Jika PDIP ingin mencari dukungan partai-partai politik, mungkin mendapatkan dukungan dari beberapa partai ada yang mau mendukung pencapresan Jokowi, tetapi jangka panjang PDIP dan Jokowi akan menghadapi kemelut politik dan kekacauan politik yang hebat, dan terus-menerus.

Tidak ada jaminan dari partai politik pendukung akan bersikap tulus terhadap PDIP dan Jokowi, semua mereka memiliki kepentingan kepada kekuasaan. ‘Sharing’ (pembagian) kekuasaan juga tidak menjamin akan adanya dukungan yang bersifat permanen di parlemen. Pengalaman SBY sudah sangat cukup.

Kalau Jokowi disandingkan dengan seorang jenderal, apakah ini menjadi jalan keluar dan solusi? Apakah dengan dukungan seorang jenderal itu, kemudian bisa mengamankan kepemimpinan Jokowi? Sekarang sudah tidak bisa lagi, siapapun menggunakan ‘bedil’ menekan kekuatan politik yang ada dengan bedil.
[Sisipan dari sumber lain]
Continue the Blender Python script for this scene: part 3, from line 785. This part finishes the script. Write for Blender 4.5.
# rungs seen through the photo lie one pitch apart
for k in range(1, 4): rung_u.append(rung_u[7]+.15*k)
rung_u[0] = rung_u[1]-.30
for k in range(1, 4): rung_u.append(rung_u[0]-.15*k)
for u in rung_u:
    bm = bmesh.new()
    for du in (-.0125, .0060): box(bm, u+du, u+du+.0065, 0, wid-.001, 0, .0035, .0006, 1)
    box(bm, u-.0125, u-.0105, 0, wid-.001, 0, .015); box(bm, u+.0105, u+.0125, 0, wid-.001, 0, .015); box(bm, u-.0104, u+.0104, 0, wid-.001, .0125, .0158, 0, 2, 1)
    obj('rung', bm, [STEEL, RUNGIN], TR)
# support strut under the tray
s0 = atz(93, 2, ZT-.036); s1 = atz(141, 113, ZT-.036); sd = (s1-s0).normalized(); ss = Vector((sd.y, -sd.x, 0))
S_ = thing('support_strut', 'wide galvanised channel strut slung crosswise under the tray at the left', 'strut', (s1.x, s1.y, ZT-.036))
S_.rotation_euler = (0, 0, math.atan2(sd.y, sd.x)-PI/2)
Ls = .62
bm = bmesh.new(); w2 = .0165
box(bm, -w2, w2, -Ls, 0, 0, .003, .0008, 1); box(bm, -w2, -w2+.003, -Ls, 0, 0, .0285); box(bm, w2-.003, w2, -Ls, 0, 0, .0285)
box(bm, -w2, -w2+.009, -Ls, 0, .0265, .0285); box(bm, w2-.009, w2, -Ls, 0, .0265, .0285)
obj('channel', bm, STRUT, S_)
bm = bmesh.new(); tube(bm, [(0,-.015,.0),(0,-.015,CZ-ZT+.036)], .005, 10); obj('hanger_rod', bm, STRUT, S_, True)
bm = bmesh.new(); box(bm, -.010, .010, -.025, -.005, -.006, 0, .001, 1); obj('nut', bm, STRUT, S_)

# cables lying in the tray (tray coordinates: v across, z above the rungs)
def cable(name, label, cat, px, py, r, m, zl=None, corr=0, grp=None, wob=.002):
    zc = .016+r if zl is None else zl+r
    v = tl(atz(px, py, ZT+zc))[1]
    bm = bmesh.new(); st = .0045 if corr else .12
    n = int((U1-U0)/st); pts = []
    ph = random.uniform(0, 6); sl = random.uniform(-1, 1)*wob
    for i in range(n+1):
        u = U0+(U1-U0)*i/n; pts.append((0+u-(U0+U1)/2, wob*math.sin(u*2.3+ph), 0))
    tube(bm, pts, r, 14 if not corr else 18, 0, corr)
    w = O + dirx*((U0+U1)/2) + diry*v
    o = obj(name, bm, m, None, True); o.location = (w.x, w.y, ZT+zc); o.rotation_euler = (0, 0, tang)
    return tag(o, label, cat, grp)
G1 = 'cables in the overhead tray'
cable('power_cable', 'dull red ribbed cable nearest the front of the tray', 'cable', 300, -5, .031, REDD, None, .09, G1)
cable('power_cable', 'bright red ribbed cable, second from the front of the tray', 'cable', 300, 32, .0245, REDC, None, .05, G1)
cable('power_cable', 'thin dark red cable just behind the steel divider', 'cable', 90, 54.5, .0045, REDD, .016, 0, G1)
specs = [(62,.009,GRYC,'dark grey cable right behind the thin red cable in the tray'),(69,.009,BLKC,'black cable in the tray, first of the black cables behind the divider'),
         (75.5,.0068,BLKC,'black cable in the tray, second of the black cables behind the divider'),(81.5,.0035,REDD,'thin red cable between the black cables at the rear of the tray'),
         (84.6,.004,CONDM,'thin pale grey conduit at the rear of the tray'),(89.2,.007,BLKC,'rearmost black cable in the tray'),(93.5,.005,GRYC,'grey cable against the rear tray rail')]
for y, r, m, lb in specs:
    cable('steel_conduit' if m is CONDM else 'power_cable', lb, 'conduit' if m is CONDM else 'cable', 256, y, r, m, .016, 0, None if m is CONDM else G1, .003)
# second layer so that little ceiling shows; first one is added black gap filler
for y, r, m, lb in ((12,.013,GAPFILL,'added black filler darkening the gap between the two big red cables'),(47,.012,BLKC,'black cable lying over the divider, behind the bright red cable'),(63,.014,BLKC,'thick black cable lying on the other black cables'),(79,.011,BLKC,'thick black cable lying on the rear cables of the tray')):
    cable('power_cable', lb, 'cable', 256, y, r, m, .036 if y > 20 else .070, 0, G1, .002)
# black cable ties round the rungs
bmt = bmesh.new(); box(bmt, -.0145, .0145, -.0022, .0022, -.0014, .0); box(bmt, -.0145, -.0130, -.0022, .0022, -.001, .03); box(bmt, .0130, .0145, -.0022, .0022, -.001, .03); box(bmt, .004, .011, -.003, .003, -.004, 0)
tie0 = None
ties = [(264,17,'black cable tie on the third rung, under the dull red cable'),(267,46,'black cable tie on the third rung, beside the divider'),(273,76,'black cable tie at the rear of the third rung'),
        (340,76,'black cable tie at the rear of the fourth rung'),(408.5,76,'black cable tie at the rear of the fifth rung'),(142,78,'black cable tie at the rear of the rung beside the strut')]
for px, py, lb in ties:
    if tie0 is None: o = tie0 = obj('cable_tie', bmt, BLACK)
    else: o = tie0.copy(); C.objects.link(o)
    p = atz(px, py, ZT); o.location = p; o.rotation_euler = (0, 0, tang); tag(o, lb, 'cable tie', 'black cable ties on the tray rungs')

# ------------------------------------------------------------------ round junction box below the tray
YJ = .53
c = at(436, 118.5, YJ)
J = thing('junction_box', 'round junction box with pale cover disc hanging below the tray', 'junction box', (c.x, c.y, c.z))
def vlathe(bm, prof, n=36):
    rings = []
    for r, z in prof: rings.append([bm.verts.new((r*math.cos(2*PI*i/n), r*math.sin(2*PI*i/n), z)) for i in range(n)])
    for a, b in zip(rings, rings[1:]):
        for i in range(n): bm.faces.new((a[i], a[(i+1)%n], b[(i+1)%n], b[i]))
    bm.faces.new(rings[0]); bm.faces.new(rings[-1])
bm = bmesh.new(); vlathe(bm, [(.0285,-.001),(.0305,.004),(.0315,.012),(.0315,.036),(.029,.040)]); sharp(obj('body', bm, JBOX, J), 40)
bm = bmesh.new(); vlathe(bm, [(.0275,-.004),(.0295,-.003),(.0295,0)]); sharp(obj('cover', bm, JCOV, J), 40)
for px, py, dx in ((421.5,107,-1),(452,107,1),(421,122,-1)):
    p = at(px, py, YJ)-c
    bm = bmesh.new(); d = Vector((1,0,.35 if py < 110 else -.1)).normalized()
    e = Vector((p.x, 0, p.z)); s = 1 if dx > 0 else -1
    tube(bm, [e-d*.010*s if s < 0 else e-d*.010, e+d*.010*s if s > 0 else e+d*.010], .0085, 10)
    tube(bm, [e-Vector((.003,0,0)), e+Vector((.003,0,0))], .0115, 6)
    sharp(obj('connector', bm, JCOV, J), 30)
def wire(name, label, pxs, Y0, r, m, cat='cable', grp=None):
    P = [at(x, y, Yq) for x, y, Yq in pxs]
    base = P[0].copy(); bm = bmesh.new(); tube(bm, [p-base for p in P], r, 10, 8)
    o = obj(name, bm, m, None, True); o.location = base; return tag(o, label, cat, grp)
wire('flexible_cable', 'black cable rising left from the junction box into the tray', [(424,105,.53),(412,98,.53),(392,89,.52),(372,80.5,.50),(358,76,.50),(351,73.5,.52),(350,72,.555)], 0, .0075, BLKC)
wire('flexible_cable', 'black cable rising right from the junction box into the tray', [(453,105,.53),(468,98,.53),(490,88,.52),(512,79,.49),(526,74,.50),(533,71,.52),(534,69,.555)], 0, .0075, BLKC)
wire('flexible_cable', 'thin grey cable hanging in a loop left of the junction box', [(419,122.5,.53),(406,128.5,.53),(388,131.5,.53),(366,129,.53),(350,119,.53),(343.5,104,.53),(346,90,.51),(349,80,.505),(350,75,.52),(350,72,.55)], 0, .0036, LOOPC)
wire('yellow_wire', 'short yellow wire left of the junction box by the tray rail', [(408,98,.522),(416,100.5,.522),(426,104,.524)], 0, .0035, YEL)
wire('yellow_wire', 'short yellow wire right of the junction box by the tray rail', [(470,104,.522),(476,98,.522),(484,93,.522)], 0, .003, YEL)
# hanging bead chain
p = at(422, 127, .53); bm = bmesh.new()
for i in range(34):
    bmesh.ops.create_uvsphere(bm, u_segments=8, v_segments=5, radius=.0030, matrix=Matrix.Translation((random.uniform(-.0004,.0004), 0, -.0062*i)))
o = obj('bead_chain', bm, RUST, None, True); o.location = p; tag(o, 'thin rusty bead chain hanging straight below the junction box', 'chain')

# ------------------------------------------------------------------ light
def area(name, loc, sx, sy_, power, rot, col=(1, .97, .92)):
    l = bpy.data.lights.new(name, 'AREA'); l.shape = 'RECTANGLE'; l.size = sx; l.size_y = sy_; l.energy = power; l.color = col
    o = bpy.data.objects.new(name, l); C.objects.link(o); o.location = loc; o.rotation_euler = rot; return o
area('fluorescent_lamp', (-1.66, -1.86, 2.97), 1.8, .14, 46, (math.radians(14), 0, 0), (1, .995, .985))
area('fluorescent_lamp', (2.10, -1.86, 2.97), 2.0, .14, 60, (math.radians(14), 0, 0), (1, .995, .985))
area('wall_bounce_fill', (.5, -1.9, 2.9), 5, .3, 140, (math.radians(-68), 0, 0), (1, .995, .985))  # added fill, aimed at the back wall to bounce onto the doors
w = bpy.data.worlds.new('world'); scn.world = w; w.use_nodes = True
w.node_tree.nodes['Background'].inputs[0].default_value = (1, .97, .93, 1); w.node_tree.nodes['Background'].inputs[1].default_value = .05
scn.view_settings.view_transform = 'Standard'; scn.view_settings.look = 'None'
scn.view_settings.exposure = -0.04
Masalah yang sangat fundamental yaitu, tidak adanya kekuatan partai politik yang mendapatkan suara mayorita mutlak, dan  yang bisa membentuk pemerintahan yang stabil. Semua bergantung kepada  ‘koalisi’. Lihat suara tiga partai besar. PDIP l9,7 persen, Golkar 14 persen, dan Gerindra 12 persen. Sementara menengah PKB, PAN, PKS, dan PPP, total suaranya 31,5 persen. Sungguh sangat penuh dengan dilema.

Episentrum politik sekarang ada di tiga tokoh, yaitu Mega, Aburizal Bakrie, dan Prabowo. Minus Mega, semuanya sudah mendeklarasikan sebagai calon presiden sebelum 9 April.
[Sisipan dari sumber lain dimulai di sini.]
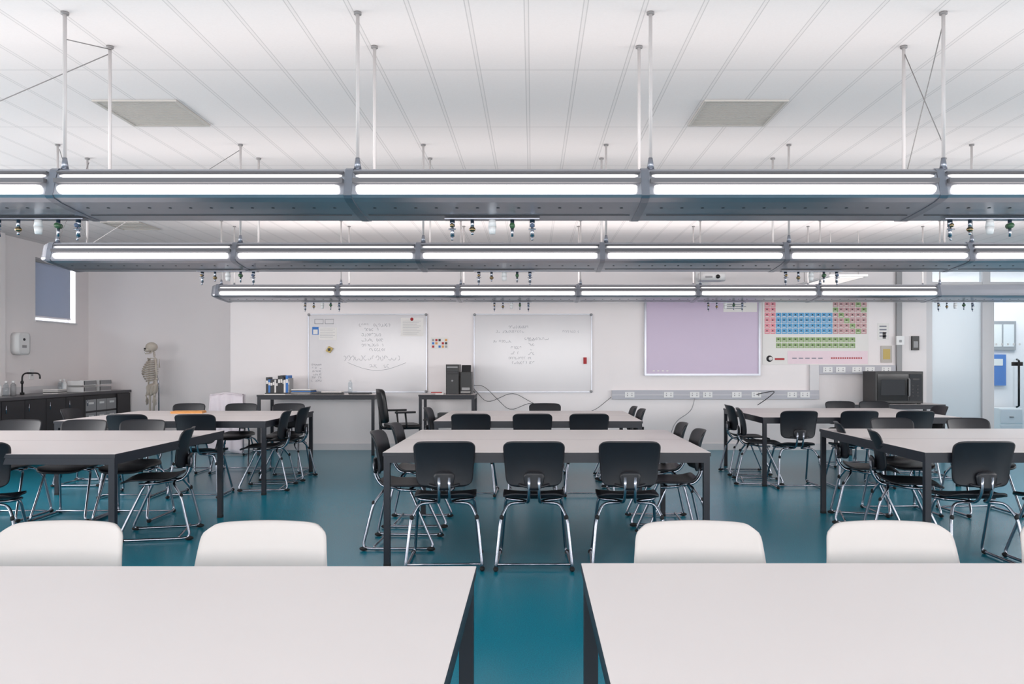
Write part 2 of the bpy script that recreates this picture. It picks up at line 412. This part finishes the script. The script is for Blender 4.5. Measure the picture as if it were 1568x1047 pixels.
for x, r in ((-.57,.05),(.01,0),(.63,-.03)): chair(x, 5.22, r, CB, .01)
for y in (6.0, 6.8): chair(-1.16, y, Rr)
for y in (6.15, 6.85): chair(1.28, y, Ll)
chair(-2.68, 6.35, Ll+.25, CB, .02)
chair(-3.53, 5.12, .35); chair(-4.2, 5.1, 0)
for x in (-4.55,-3.97,-3.45): chair(x, 7.22, Bk)
for y, x in ((6.95,2.62),(6.15,2.58)): chair(x, y, Rr-.25)
chair(2.93, 5.22, F, CB, .01); chair(3.52, 5.15, .05)
for x in (3.3, 4.0): chair(x, 7.45, Bk)
for x in (-.61, 0, .57): chair(x, 8.12, F)
chair(.16, 10.22, Bk); chair(1.2, 9.5, Ll); chair(1.22, 8.95, Ll); chair(-1.2, 9.2, Rr)
for x in (-4.04,-3.36): chair(x, 8.02, F)
chair(-2.62, 8.7, Ll+.1); chair(-2.62, 9.4, Ll)
for x in (-4.3,-3.65,-3.05): chair(x, 10.2, Bk)
chair(-5.15, 9.0, Rr)
chair(2.33, 9.15, Rr-.2); chair(2.38, 9.85, Rr)
for x in (2.85, 3.5, 4.1): chair(x, 8.62, F)
chair(4.55, 10.82, Bk); chair(4.1, 10.8, Bk); chair(4.85, 9.6, Ll)

# ------------------------------------------------------------------ tables
M_seam = mat('laminate_seam', srgb(120, 114, 114), .6, noise=.02)
def table(x0, x1, y0, y1, h=.75, name='classroom_table', seam=False):
    b = MB(); cx, cy = (x0+x1)/2, (y0+y1)/2; w, d = (x1-x0)/2, (y1-y0)/2
    b.box(-w, w, -d, d, h-.024, h, M_frame, M_top)
    b.box(-w+.0015, w-.0015, -d+.0015, d-.0015, h, h+.0012, M_top)
    if seam: b.box(-w+.002, w-.002, -.0015, .0015, h+.0012, h+.0015, M_seam)
    t = .04; z0, z1 = h-.068, h-.0245; e = .006
    b.box(-w+e, w-e, -d+e, -d+e+.025, z0, z1, M_frame); b.box(-w+e, w-e, d-e-.025, d-e, z0, z1, M_frame)
    b.box(-w+e, -w+e+.025, -d+e+.026, d-e-.026, z0, z1, M_frame); b.box(w-e-.025, w-e, -d+e+.026, d-e-.026, z0, z1, M_frame)
    for sx in (-1, 1):
        for sy in (-1, 1):
            X = sx*(w-e-t/2); Y = sy*(d-e-t/2)
            b.box(X-t/2, X+t/2, Y-t/2, Y+t/2, .02, z0, M_frame)
            b.box(X-t/2-.001, X+t/2+.001, Y-t/2-.001, Y+t/2+.001, 0, .02, M_rubber)
    return b.obj(name, loc=(cx, cy, 0), bevel=.002)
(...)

Apakah ini akan terjadi reposisi? Inilah yang sangat pelik. Tidak akan bisa dipecahkan dengan mudah. Karena memang sistemnya yang membawa Indonesia kepada malapetaka. Menuju kehancuran.

Apakah mungkin PDIP, Golkar, dan Gerindra bisa membentuk konfigurasi politik yang baru, dan berkoalisi? Mustahil.

Tiga partai besar yang paling mungkin memanfaatkan partai-partai menengah dengan ‘bayaran’ kursi di kabinet atau uang. Tapi, semua itu, tidak akan pernah bisa menjamin pemerintahan yang stabil. Karena memang sistem demokrasi itu, tidak mampu menciptakan kehidupan yang stabil. Penuh dengan kekacauan. Wallahu’alam.